Within the records below, reproduce without change the lines from the line that has "1224 pixels high." through the line that has "steps=2).obj('hex_key', BLKG, hx)", and only those.

Extracted records

>> Begin

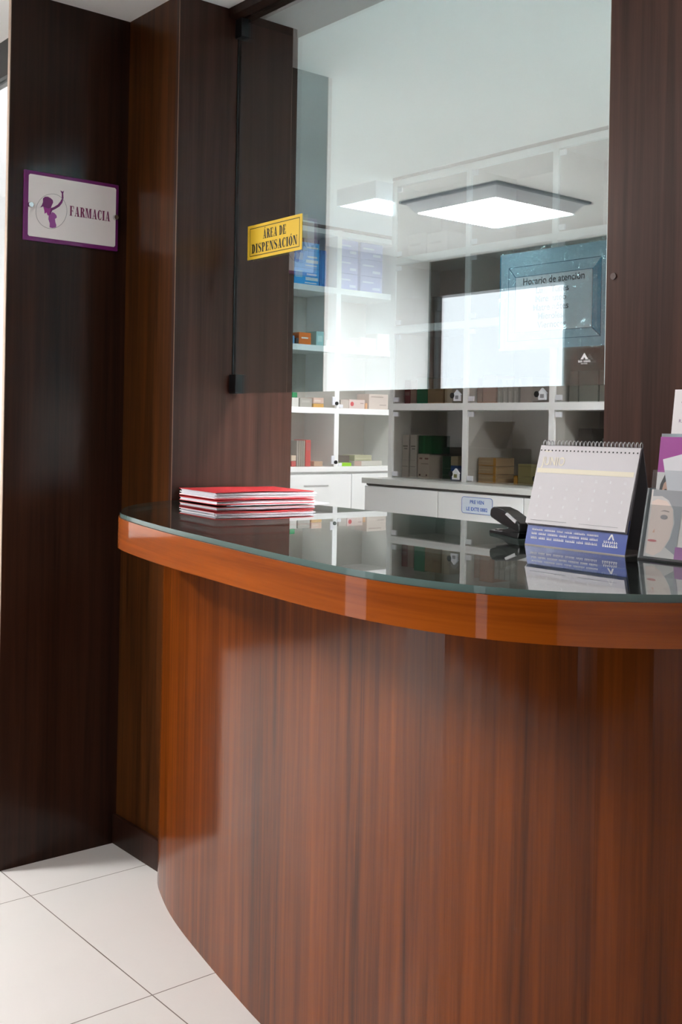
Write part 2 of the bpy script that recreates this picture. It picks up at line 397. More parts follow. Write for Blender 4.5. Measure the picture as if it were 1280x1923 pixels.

>> End
>> Begin

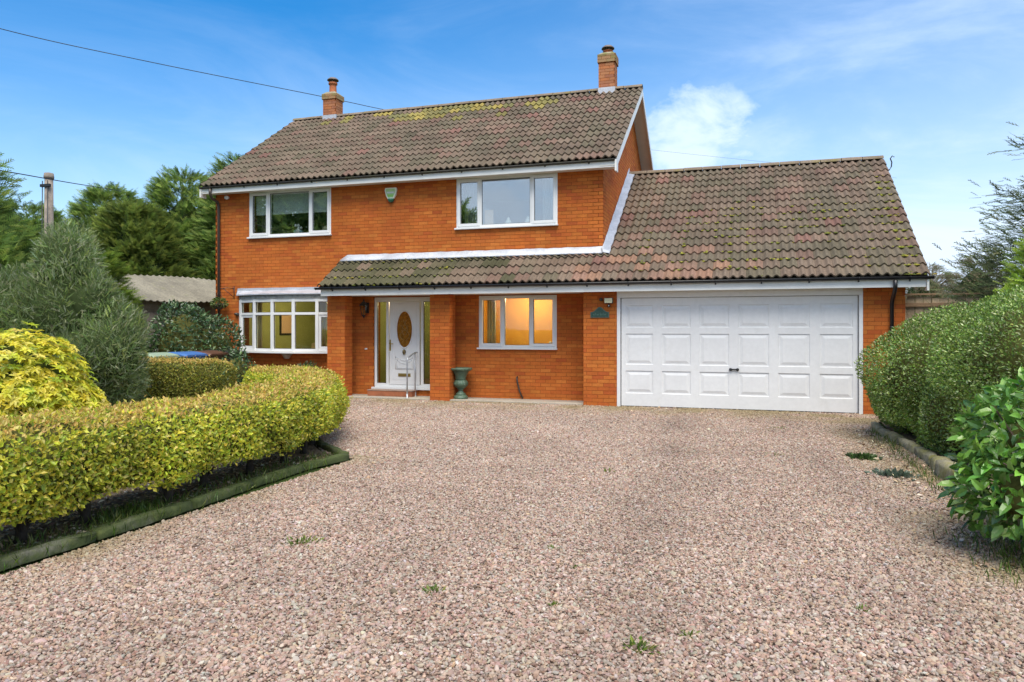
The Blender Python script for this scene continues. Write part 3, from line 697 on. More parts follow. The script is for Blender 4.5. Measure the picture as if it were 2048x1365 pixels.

>> End
>> Begin

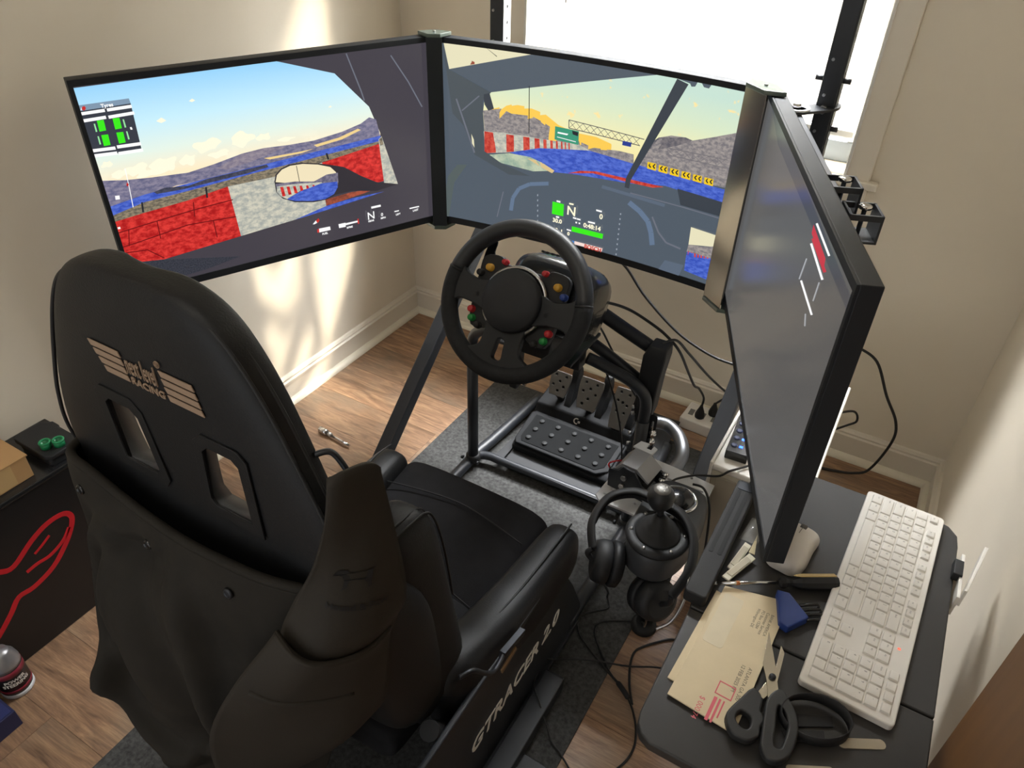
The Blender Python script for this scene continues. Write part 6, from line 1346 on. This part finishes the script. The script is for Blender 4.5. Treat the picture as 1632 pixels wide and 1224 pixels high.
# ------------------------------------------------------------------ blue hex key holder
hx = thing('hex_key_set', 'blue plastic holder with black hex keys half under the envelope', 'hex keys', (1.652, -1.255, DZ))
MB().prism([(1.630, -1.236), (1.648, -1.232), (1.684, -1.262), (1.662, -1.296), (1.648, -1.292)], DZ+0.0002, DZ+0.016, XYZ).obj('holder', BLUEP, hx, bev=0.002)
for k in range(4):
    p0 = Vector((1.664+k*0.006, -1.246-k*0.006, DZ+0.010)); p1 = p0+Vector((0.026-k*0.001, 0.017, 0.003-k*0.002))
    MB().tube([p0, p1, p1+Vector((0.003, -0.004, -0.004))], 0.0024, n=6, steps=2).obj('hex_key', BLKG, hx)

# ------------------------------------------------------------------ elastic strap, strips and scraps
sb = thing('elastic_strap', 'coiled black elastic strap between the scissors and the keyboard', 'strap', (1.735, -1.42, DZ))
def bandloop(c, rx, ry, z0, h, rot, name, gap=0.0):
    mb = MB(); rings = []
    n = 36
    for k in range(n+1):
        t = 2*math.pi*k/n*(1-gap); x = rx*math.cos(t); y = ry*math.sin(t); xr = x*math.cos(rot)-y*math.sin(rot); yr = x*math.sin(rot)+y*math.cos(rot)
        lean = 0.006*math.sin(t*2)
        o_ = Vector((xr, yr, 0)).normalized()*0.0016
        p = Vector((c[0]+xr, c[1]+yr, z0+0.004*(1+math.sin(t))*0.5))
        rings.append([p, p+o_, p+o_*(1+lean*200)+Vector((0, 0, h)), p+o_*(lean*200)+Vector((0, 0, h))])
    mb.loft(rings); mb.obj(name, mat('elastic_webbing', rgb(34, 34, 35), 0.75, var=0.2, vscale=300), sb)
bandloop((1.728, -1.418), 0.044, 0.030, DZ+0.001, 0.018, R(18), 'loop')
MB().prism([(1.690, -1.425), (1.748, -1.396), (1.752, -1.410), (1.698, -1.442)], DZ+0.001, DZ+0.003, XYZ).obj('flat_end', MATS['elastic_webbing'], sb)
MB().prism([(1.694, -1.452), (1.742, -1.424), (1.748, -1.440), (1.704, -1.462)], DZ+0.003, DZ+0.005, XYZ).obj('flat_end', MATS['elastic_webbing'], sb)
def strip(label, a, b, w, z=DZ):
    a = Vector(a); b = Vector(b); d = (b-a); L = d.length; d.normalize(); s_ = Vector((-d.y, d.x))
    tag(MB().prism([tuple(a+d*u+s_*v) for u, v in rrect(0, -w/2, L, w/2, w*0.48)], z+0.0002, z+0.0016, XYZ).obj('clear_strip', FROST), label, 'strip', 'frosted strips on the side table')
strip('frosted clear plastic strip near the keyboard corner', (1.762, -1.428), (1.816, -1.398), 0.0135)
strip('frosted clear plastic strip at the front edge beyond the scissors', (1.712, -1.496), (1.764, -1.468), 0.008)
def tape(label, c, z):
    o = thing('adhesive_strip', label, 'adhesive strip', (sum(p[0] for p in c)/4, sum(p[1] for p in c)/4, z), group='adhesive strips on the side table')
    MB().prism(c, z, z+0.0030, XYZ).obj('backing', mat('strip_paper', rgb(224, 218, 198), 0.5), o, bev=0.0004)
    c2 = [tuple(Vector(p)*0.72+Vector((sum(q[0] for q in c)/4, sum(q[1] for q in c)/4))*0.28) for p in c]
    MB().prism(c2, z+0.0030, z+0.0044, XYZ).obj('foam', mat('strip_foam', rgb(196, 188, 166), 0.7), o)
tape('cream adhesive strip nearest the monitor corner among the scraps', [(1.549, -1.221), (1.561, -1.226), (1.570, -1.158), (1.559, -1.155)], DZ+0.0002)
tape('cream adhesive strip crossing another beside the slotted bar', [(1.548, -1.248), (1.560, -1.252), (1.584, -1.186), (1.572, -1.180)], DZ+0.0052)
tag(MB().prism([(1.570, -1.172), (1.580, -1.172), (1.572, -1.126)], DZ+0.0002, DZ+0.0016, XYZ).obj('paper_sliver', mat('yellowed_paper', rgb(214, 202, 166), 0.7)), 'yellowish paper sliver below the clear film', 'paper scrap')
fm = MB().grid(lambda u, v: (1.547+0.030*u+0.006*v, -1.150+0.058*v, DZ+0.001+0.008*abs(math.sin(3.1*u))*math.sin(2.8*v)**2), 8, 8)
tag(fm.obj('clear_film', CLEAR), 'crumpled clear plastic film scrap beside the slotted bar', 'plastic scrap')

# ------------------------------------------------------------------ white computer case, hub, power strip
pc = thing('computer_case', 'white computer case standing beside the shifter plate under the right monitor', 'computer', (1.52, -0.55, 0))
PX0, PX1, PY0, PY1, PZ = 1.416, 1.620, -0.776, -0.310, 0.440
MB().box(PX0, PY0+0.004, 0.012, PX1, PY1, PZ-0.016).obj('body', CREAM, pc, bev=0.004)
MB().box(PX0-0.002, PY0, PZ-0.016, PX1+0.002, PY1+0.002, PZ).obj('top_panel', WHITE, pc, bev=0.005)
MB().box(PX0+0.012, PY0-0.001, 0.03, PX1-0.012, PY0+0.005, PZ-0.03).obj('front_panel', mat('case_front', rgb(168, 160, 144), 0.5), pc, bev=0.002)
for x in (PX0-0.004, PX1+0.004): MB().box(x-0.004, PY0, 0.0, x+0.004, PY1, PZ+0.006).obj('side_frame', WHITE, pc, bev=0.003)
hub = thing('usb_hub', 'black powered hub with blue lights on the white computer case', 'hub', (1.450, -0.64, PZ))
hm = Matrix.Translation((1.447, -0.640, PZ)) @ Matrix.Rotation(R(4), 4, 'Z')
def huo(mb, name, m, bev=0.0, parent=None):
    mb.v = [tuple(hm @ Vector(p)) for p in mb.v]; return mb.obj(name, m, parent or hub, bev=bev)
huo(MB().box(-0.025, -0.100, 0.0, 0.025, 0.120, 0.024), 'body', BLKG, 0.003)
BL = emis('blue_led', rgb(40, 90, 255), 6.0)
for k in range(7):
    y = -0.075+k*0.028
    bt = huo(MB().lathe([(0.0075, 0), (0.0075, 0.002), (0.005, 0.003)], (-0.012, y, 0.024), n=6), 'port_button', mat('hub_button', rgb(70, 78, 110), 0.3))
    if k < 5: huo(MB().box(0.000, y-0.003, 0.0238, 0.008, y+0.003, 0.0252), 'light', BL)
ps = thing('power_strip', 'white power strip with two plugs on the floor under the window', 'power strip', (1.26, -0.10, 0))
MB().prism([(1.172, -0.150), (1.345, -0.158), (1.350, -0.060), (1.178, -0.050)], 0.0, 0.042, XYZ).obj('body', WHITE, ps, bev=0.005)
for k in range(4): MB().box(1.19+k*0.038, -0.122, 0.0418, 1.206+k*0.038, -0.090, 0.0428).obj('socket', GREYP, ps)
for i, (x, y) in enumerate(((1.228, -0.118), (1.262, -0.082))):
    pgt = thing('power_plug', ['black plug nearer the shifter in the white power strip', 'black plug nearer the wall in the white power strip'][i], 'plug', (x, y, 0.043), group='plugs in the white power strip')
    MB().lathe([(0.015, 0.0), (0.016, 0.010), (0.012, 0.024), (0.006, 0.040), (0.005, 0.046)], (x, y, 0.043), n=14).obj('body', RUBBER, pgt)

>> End

Finished task
The Blender Python script for this scene continues. Write part 6, from line 1346 on. This part finishes the script. The script is for Blender 4.5. Treat the picture as 1632 pixels wide and 1224 pixels high.
# ------------------------------------------------------------------ blue hex key holder
hx = thing('hex_key_set', 'blue plastic holder with black hex keys half under the envelope', 'hex keys', (1.652, -1.255, DZ))
MB().prism([(1.630, -1.236), (1.648, -1.232), (1.684, -1.262), (1.662, -1.296), (1.648, -1.292)], DZ+0.0002, DZ+0.016, XYZ).obj('holder', BLUEP, hx, bev=0.002)
for k in range(4):
    p0 = Vector((1.664+k*0.006, -1.246-k*0.006, DZ+0.010)); p1 = p0+Vector((0.026-k*0.001, 0.017, 0.003-k*0.002))
    MB().tube([p0, p1, p1+Vector((0.003, -0.004, -0.004))], 0.0024, n=6, steps=2).obj('hex_key', BLKG, hx)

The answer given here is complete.